LISTED RECORDS =>

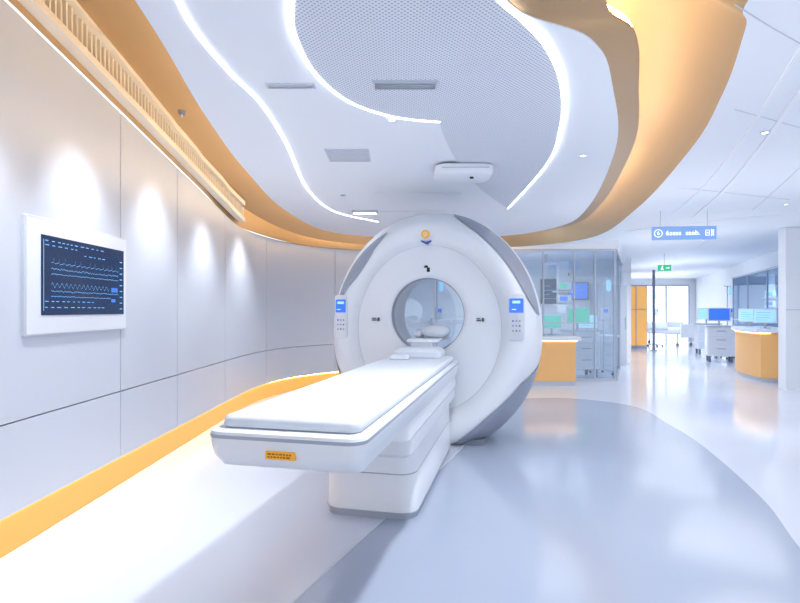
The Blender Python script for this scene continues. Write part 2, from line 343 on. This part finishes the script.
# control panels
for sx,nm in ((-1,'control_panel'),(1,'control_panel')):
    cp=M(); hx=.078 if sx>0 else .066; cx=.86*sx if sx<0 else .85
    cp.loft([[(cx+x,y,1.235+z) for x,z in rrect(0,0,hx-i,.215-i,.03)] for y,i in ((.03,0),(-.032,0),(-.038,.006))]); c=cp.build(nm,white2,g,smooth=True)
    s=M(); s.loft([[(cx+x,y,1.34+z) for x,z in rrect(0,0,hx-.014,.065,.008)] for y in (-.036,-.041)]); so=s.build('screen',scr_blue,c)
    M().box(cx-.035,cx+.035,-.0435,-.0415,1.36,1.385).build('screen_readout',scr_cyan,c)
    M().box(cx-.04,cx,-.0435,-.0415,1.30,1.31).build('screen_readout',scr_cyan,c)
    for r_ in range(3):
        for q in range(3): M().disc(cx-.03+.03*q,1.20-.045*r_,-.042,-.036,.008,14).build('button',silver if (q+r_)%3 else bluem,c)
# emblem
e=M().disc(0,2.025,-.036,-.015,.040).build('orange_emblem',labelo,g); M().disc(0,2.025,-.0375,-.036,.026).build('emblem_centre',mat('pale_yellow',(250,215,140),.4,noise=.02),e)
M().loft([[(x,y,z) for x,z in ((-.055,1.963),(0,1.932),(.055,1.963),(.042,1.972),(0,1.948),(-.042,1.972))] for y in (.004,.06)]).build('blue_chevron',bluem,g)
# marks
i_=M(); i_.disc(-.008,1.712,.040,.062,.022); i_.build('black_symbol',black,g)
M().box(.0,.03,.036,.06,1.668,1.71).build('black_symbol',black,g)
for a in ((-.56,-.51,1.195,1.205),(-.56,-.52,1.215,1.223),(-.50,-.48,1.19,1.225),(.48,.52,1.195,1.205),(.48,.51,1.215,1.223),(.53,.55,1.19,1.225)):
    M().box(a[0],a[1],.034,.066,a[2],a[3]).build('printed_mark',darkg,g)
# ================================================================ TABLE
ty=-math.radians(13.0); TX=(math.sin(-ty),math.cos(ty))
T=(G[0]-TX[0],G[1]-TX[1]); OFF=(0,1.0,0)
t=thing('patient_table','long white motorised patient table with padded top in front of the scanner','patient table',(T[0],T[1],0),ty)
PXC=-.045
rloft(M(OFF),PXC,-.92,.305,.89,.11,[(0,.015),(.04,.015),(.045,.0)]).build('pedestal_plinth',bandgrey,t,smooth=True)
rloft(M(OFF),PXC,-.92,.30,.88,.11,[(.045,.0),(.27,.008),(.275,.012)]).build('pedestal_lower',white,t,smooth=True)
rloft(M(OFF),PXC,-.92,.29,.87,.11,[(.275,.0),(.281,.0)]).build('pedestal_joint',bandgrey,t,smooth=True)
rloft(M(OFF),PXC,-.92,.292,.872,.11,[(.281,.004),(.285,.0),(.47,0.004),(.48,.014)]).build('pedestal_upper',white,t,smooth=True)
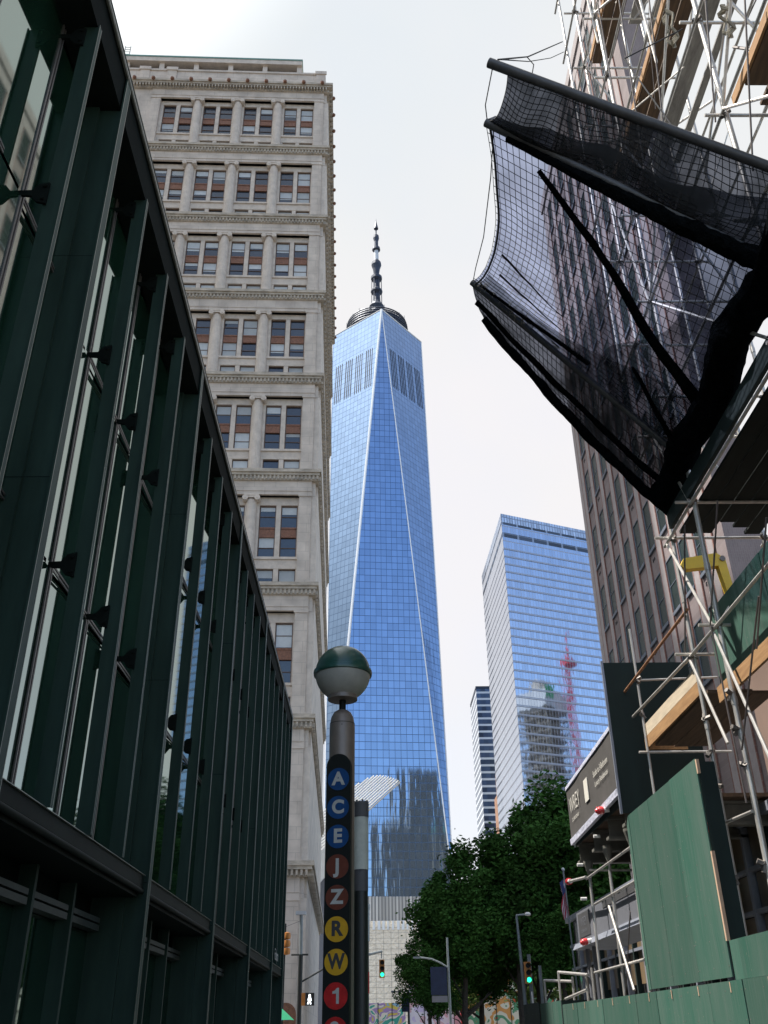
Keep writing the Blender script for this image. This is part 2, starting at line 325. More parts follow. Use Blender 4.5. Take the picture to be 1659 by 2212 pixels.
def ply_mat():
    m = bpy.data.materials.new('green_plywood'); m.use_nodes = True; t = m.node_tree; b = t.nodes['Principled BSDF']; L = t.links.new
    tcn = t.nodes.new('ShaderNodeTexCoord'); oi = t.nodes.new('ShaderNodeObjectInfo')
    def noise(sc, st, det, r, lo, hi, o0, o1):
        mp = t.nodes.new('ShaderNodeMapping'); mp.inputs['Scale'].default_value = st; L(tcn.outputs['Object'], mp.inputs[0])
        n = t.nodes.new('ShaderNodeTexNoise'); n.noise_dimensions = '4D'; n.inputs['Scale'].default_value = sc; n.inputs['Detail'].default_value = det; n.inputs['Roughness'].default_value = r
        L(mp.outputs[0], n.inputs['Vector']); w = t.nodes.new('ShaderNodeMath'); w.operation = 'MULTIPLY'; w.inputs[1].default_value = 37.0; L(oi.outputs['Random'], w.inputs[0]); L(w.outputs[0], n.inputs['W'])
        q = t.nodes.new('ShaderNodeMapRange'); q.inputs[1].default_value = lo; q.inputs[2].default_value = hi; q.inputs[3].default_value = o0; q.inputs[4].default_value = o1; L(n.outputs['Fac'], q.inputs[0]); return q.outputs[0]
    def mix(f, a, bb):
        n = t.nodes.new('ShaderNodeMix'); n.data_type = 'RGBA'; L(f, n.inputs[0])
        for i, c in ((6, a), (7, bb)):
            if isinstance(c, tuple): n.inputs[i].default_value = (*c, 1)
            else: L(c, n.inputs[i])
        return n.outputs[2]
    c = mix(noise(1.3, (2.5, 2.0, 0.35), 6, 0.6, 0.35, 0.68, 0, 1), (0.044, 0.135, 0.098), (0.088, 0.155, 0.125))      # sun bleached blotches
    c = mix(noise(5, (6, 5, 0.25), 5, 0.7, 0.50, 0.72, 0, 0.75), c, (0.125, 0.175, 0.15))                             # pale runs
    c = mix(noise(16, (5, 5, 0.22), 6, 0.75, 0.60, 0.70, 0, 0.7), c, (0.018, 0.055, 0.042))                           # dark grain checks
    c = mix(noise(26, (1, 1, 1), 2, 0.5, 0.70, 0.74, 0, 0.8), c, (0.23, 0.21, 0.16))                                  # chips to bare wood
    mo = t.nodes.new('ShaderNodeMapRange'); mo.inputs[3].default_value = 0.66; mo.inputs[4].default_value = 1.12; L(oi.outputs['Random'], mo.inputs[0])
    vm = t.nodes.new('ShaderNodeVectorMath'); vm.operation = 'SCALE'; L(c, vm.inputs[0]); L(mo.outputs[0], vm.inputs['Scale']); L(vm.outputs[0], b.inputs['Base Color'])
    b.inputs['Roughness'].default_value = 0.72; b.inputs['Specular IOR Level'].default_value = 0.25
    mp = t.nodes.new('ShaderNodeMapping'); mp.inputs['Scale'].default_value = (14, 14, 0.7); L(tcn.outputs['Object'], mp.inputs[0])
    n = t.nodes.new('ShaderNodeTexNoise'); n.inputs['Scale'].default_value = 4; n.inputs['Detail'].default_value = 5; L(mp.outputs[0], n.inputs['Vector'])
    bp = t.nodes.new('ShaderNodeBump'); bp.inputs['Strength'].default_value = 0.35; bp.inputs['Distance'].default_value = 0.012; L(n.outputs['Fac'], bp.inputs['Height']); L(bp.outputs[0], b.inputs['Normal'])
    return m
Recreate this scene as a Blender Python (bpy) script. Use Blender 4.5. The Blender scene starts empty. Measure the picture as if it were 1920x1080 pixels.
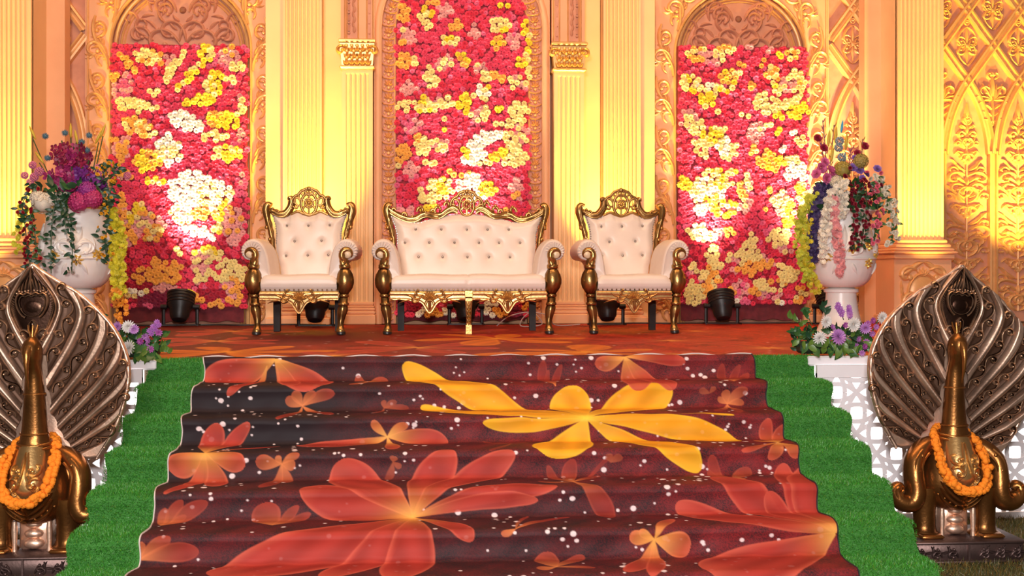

PROBLEM REQUIREMENTS => Print each entry shown above with exact wording and no pictures.

FINAL RESULT =>
The Blender Python script for this scene continues. Write part 2, from line 343 on. This part finishes the script.
# control panels
for sx,nm in ((-1,'control_panel'),(1,'control_panel')):
    cp=M(); hx=.078 if sx>0 else .066; cx=.86*sx if sx<0 else .85
    cp.loft([[(cx+x,y,1.235+z) for x,z in rrect(0,0,hx-i,.215-i,.03)] for y,i in ((.03,0),(-.032,0),(-.038,.006))]); c=cp.build(nm,white2,g,smooth=True)
    s=M(); s.loft([[(cx+x,y,1.34+z) for x,z in rrect(0,0,hx-.014,.065,.008)] for y in (-.036,-.041)]); so=s.build('screen',scr_blue,c)
    M().box(cx-.035,cx+.035,-.0435,-.0415,1.36,1.385).build('screen_readout',scr_cyan,c)
    M().box(cx-.04,cx,-.0435,-.0415,1.30,1.31).build('screen_readout',scr_cyan,c)
    for r_ in range(3):
        for q in range(3): M().disc(cx-.03+.03*q,1.20-.045*r_,-.042,-.036,.008,14).build('button',silver if (q+r_)%3 else bluem,c)
# emblem
e=M().disc(0,2.025,-.036,-.015,.040).build('orange_emblem',labelo,g); M().disc(0,2.025,-.0375,-.036,.026).build('emblem_centre',mat('pale_yellow',(250,215,140),.4,noise=.02),e)
M().loft([[(x,y,z) for x,z in ((-.055,1.963),(0,1.932),(.055,1.963),(.042,1.972),(0,1.948),(-.042,1.972))] for y in (.004,.06)]).build('blue_chevron',bluem,g)
# marks
i_=M(); i_.disc(-.008,1.712,.040,.062,.022); i_.build('black_symbol',black,g)
M().box(.0,.03,.036,.06,1.668,1.71).build('black_symbol',black,g)
for a in ((-.56,-.51,1.195,1.205),(-.56,-.52,1.215,1.223),(-.50,-.48,1.19,1.225),(.48,.52,1.195,1.205),(.48,.51,1.215,1.223),(.53,.55,1.19,1.225)):
    M().box(a[0],a[1],.034,.066,a[2],a[3]).build('printed_mark',darkg,g)
# ================================================================ TABLE
ty=-math.radians(13.0); TX=(math.sin(-ty),math.cos(ty))
T=(G[0]-TX[0],G[1]-TX[1]); OFF=(0,1.0,0)
t=thing('patient_table','long white motorised patient table with padded top in front of the scanner','patient table',(T[0],T[1],0),ty)
PXC=-.045
rloft(M(OFF),PXC,-.92,.305,.89,.11,[(0,.015),(.04,.015),(.045,.0)]).build('pedestal_plinth',bandgrey,t,smooth=True)
rloft(M(OFF),PXC,-.92,.30,.88,.11,[(.045,.0),(.27,.008),(.275,.012)]).build('pedestal_lower',white,t,smooth=True)
rloft(M(OFF),PXC,-.92,.29,.87,.11,[(.275,.0),(.281,.0)]).build('pedestal_joint',bandgrey,t,smooth=True)
rloft(M(OFF),PXC,-.92,.292,.872,.11,[(.281,.004),(.285,.0),(.47,0.004),(.48,.014)]).build('pedestal_upper',white,t,smooth=True)
Keep writing the Blender script for this image. This is part 2, starting at line 325. More parts follow. Use Blender 4.5. Take the picture to be 1659 by 2212 pixels.
def ply_mat():
    m = bpy.data.materials.new('green_plywood'); m.use_nodes = True; t = m.node_tree; b = t.nodes['Principled BSDF']; L = t.links.new
    tcn = t.nodes.new('ShaderNodeTexCoord'); oi = t.nodes.new('ShaderNodeObjectInfo')
    def noise(sc, st, det, r, lo, hi, o0, o1):
        mp = t.nodes.new('ShaderNodeMapping'); mp.inputs['Scale'].default_value = st; L(tcn.outputs['Object'], mp.inputs[0])
        n = t.nodes.new('ShaderNodeTexNoise'); n.noise_dimensions = '4D'; n.inputs['Scale'].default_value = sc; n.inputs['Detail'].default_value = det; n.inputs['Roughness'].default_value = r
        L(mp.outputs[0], n.inputs['Vector']); w = t.nodes.new('ShaderNodeMath'); w.operation = 'MULTIPLY'; w.inputs[1].default_value = 37.0; L(oi.outputs['Random'], w.inputs[0]); L(w.outputs[0], n.inputs['W'])
        q = t.nodes.new('ShaderNodeMapRange'); q.inputs[1].default_value = lo; q.inputs[2].default_value = hi; q.inputs[3].default_value = o0; q.inputs[4].default_value = o1; L(n.outputs['Fac'], q.inputs[0]); return q.outputs[0]
    def mix(f, a, bb):
        n = t.nodes.new('ShaderNodeMix'); n.data_type = 'RGBA'; L(f, n.inputs[0])
        for i, c in ((6, a), (7, bb)):
            if isinstance(c, tuple): n.inputs[i].default_value = (*c, 1)
            else: L(c, n.inputs[i])
        return n.outputs[2]
    c = mix(noise(1.3, (2.5, 2.0, 0.35), 6, 0.6, 0.35, 0.68, 0, 1), (0.044, 0.135, 0.098), (0.088, 0.155, 0.125))      # sun bleached blotches
    c = mix(noise(5, (6, 5, 0.25), 5, 0.7, 0.50, 0.72, 0, 0.75), c, (0.125, 0.175, 0.15))                             # pale runs
    c = mix(noise(16, (5, 5, 0.22), 6, 0.75, 0.60, 0.70, 0, 0.7), c, (0.018, 0.055, 0.042))                           # dark grain checks
    c = mix(noise(26, (1, 1, 1), 2, 0.5, 0.70, 0.74, 0, 0.8), c, (0.23, 0.21, 0.16))                                  # chips to bare wood
    mo = t.nodes.new('ShaderNodeMapRange'); mo.inputs[3].default_value = 0.66; mo.inputs[4].default_value = 1.12; L(oi.outputs['Random'], mo.inputs[0])
    vm = t.nodes.new('ShaderNodeVectorMath'); vm.operation = 'SCALE'; L(c, vm.inputs[0]); L(mo.outputs[0], vm.inputs['Scale']); L(vm.outputs[0], b.inputs['Base Color'])
    b.inputs['Roughness'].default_value = 0.72; b.inputs['Specular IOR Level'].default_value = 0.25
    mp = t.nodes.new('ShaderNodeMapping'); mp.inputs['Scale'].default_value = (14, 14, 0.7); L(tcn.outputs['Object'], mp.inputs[0])
    n = t.nodes.new('ShaderNodeTexNoise'); n.inputs['Scale'].default_value = 4; n.inputs['Detail'].default_value = 5; L(mp.outputs[0], n.inputs['Vector'])
    bp = t.nodes.new('ShaderNodeBump'); bp.inputs['Strength'].default_value = 0.35; bp.inputs['Distance'].default_value = 0.012; L(n.outputs['Fac'], bp.inputs['Height']); L(bp.outputs[0], b.inputs['Normal'])
    return m
Recreate this scene as a Blender Python (bpy) script. Use Blender 4.5. The Blender scene starts empty. Measure the picture as if it were 1920x1080 pixels.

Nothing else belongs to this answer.